→ **Task details**:
Repeat each line word for word.

======== Collected material

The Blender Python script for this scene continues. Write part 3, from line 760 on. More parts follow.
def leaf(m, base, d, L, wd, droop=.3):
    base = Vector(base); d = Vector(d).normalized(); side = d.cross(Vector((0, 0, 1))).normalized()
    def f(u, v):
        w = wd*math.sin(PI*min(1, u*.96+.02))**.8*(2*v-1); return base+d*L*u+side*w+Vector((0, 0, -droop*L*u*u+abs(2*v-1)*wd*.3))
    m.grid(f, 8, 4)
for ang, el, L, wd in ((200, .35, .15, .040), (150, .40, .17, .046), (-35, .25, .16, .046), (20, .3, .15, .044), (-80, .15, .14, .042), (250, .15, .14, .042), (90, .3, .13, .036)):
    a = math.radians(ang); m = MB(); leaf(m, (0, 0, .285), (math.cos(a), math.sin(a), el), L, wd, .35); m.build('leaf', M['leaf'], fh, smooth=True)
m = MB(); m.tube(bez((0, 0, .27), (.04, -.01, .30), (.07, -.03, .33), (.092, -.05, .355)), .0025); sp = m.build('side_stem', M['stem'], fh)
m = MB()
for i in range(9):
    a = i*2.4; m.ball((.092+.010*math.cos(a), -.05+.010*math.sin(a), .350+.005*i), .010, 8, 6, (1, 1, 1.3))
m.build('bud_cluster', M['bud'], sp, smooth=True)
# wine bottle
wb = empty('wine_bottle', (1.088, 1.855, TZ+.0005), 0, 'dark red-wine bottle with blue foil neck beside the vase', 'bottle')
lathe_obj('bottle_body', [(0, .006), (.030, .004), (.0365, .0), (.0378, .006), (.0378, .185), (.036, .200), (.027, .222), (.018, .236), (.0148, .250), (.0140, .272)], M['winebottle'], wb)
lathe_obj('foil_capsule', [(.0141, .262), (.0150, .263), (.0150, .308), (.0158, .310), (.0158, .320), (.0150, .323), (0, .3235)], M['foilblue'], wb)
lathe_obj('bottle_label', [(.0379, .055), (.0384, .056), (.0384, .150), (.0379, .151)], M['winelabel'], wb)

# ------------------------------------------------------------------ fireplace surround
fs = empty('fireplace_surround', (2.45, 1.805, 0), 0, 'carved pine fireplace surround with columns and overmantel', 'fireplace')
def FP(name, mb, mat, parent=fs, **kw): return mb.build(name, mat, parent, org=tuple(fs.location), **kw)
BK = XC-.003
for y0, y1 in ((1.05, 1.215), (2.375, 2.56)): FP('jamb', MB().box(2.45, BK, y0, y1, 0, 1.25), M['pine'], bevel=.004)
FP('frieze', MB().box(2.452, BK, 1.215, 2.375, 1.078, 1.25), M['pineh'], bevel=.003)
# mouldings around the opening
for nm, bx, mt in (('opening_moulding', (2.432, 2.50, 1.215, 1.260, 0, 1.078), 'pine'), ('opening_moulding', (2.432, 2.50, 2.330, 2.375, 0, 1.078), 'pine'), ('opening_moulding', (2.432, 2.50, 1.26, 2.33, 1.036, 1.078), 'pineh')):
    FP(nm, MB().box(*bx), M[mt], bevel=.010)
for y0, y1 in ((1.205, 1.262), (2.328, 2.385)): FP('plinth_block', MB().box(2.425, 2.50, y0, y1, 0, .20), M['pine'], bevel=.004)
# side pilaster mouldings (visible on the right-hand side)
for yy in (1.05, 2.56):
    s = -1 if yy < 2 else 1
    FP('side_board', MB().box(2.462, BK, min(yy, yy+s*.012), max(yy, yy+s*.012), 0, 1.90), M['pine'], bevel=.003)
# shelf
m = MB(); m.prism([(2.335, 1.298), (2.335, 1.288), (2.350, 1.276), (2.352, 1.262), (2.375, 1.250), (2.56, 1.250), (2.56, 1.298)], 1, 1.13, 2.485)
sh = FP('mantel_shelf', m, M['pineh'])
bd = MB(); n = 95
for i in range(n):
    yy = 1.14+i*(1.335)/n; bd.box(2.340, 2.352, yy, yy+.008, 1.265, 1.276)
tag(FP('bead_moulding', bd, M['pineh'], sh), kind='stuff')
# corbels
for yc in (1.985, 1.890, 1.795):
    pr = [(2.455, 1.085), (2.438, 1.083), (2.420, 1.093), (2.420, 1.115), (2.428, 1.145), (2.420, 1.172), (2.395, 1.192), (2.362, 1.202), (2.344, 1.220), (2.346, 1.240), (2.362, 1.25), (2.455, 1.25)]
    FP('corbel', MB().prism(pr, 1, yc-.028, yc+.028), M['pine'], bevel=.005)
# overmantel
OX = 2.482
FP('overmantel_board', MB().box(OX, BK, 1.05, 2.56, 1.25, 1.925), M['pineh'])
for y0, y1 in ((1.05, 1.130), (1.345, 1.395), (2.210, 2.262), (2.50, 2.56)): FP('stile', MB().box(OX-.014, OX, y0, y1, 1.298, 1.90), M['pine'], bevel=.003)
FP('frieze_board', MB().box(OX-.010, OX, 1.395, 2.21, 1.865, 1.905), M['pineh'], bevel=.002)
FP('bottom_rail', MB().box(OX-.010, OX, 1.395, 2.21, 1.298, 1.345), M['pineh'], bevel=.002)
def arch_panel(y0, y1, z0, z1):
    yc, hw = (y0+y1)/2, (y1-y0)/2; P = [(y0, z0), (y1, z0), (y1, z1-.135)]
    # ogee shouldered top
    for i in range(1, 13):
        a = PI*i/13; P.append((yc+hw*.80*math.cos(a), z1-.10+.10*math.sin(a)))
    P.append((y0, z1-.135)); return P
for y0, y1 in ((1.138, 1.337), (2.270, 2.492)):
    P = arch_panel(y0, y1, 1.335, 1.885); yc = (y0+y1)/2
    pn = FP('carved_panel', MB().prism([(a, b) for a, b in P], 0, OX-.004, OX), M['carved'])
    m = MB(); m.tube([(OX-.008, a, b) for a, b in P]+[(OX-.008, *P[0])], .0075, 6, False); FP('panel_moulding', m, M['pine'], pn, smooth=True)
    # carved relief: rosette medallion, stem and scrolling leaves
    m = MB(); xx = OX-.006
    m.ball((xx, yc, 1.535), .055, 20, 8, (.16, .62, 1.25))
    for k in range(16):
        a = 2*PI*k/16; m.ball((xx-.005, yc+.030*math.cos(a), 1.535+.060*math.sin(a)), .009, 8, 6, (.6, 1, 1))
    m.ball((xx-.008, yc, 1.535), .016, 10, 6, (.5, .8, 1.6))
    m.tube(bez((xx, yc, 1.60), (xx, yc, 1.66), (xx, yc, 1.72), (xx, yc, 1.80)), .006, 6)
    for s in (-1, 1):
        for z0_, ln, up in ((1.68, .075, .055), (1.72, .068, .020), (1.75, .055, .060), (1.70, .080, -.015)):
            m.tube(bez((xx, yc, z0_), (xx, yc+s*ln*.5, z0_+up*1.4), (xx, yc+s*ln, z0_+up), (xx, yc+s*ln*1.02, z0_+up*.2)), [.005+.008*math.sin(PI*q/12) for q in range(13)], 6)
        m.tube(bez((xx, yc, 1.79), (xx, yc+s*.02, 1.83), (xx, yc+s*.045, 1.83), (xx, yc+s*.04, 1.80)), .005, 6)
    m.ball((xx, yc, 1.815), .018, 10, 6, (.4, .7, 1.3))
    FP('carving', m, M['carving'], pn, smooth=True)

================

→ **Reply to the task**:
The Blender Python script for this scene continues. Write part 3, from line 760 on. More parts follow.
def leaf(m, base, d, L, wd, droop=.3):
    base = Vector(base); d = Vector(d).normalized(); side = d.cross(Vector((0, 0, 1))).normalized()
    def f(u, v):
        w = wd*math.sin(PI*min(1, u*.96+.02))**.8*(2*v-1); return base+d*L*u+side*w+Vector((0, 0, -droop*L*u*u+abs(2*v-1)*wd*.3))
    m.grid(f, 8, 4)
for ang, el, L, wd in ((200, .35, .15, .040), (150, .40, .17, .046), (-35, .25, .16, .046), (20, .3, .15, .044), (-80, .15, .14, .042), (250, .15, .14, .042), (90, .3, .13, .036)):
    a = math.radians(ang); m = MB(); leaf(m, (0, 0, .285), (math.cos(a), math.sin(a), el), L, wd, .35); m.build('leaf', M['leaf'], fh, smooth=True)
m = MB(); m.tube(bez((0, 0, .27), (.04, -.01, .30), (.07, -.03, .33), (.092, -.05, .355)), .0025); sp = m.build('side_stem', M['stem'], fh)
m = MB()
for i in range(9):
    a = i*2.4; m.ball((.092+.010*math.cos(a), -.05+.010*math.sin(a), .350+.005*i), .010, 8, 6, (1, 1, 1.3))
m.build('bud_cluster', M['bud'], sp, smooth=True)
# wine bottle
wb = empty('wine_bottle', (1.088, 1.855, TZ+.0005), 0, 'dark red-wine bottle with blue foil neck beside the vase', 'bottle')
lathe_obj('bottle_body', [(0, .006), (.030, .004), (.0365, .0), (.0378, .006), (.0378, .185), (.036, .200), (.027, .222), (.018, .236), (.0148, .250), (.0140, .272)], M['winebottle'], wb)
lathe_obj('foil_capsule', [(.0141, .262), (.0150, .263), (.0150, .308), (.0158, .310), (.0158, .320), (.0150, .323), (0, .3235)], M['foilblue'], wb)
lathe_obj('bottle_label', [(.0379, .055), (.0384, .056), (.0384, .150), (.0379, .151)], M['winelabel'], wb)

# ------------------------------------------------------------------ fireplace surround
fs = empty('fireplace_surround', (2.45, 1.805, 0), 0, 'carved pine fireplace surround with columns and overmantel', 'fireplace')
def FP(name, mb, mat, parent=fs, **kw): return mb.build(name, mat, parent, org=tuple(fs.location), **kw)
BK = XC-.003
for y0, y1 in ((1.05, 1.215), (2.375, 2.56)): FP('jamb', MB().box(2.45, BK, y0, y1, 0, 1.25), M['pine'], bevel=.004)
FP('frieze', MB().box(2.452, BK, 1.215, 2.375, 1.078, 1.25), M['pineh'], bevel=.003)
# mouldings around the opening
for nm, bx, mt in (('opening_moulding', (2.432, 2.50, 1.215, 1.260, 0, 1.078), 'pine'), ('opening_moulding', (2.432, 2.50, 2.330, 2.375, 0, 1.078), 'pine'), ('opening_moulding', (2.432, 2.50, 1.26, 2.33, 1.036, 1.078), 'pineh')):
    FP(nm, MB().box(*bx), M[mt], bevel=.010)
for y0, y1 in ((1.205, 1.262), (2.328, 2.385)): FP('plinth_block', MB().box(2.425, 2.50, y0, y1, 0, .20), M['pine'], bevel=.004)
# side pilaster mouldings (visible on the right-hand side)
for yy in (1.05, 2.56):
    s = -1 if yy < 2 else 1
    FP('side_board', MB().box(2.462, BK, min(yy, yy+s*.012), max(yy, yy+s*.012), 0, 1.90), M['pine'], bevel=.003)
# shelf
m = MB(); m.prism([(2.335, 1.298), (2.335, 1.288), (2.350, 1.276), (2.352, 1.262), (2.375, 1.250), (2.56, 1.250), (2.56, 1.298)], 1, 1.13, 2.485)
sh = FP('mantel_shelf', m, M['pineh'])
bd = MB(); n = 95
for i in range(n):
    yy = 1.14+i*(1.335)/n; bd.box(2.340, 2.352, yy, yy+.008, 1.265, 1.276)
tag(FP('bead_moulding', bd, M['pineh'], sh), kind='stuff')
# corbels
for yc in (1.985, 1.890, 1.795):
    pr = [(2.455, 1.085), (2.438, 1.083), (2.420, 1.093), (2.420, 1.115), (2.428, 1.145), (2.420, 1.172), (2.395, 1.192), (2.362, 1.202), (2.344, 1.220), (2.346, 1.240), (2.362, 1.25), (2.455, 1.25)]
    FP('corbel', MB().prism(pr, 1, yc-.028, yc+.028), M['pine'], bevel=.005)
# overmantel
OX = 2.482
FP('overmantel_board', MB().box(OX, BK, 1.05, 2.56, 1.25, 1.925), M['pineh'])
for y0, y1 in ((1.05, 1.130), (1.345, 1.395), (2.210, 2.262), (2.50, 2.56)): FP('stile', MB().box(OX-.014, OX, y0, y1, 1.298, 1.90), M['pine'], bevel=.003)
FP('frieze_board', MB().box(OX-.010, OX, 1.395, 2.21, 1.865, 1.905), M['pineh'], bevel=.002)
FP('bottom_rail', MB().box(OX-.010, OX, 1.395, 2.21, 1.298, 1.345), M['pineh'], bevel=.002)
def arch_panel(y0, y1, z0, z1):
    yc, hw = (y0+y1)/2, (y1-y0)/2; P = [(y0, z0), (y1, z0), (y1, z1-.135)]
    # ogee shouldered top
    for i in range(1, 13):
        a = PI*i/13; P.append((yc+hw*.80*math.cos(a), z1-.10+.10*math.sin(a)))
    P.append((y0, z1-.135)); return P
for y0, y1 in ((1.138, 1.337), (2.270, 2.492)):
    P = arch_panel(y0, y1, 1.335, 1.885); yc = (y0+y1)/2
    pn = FP('carved_panel', MB().prism([(a, b) for a, b in P], 0, OX-.004, OX), M['carved'])
    m = MB(); m.tube([(OX-.008, a, b) for a, b in P]+[(OX-.008, *P[0])], .0075, 6, False); FP('panel_moulding', m, M['pine'], pn, smooth=True)
    # carved relief: rosette medallion, stem and scrolling leaves
    m = MB(); xx = OX-.006
    m.ball((xx, yc, 1.535), .055, 20, 8, (.16, .62, 1.25))
    for k in range(16):
        a = 2*PI*k/16; m.ball((xx-.005, yc+.030*math.cos(a), 1.535+.060*math.sin(a)), .009, 8, 6, (.6, 1, 1))
    m.ball((xx-.008, yc, 1.535), .016, 10, 6, (.5, .8, 1.6))
    m.tube(bez((xx, yc, 1.60), (xx, yc, 1.66), (xx, yc, 1.72), (xx, yc, 1.80)), .006, 6)
    for s in (-1, 1):
        for z0_, ln, up in ((1.68, .075, .055), (1.72, .068, .020), (1.75, .055, .060), (1.70, .080, -.015)):
            m.tube(bez((xx, yc, z0_), (xx, yc+s*ln*.5, z0_+up*1.4), (xx, yc+s*ln, z0_+up), (xx, yc+s*ln*1.02, z0_+up*.2)), [.005+.008*math.sin(PI*q/12) for q in range(13)], 6)
        m.tube(bez((xx, yc, 1.79), (xx, yc+s*.02, 1.83), (xx, yc+s*.045, 1.83), (xx, yc+s*.04, 1.80)), .005, 6)
    m.ball((xx, yc, 1.815), .018, 10, 6, (.4, .7, 1.3))
    FP('carving', m, M['carving'], pn, smooth=True)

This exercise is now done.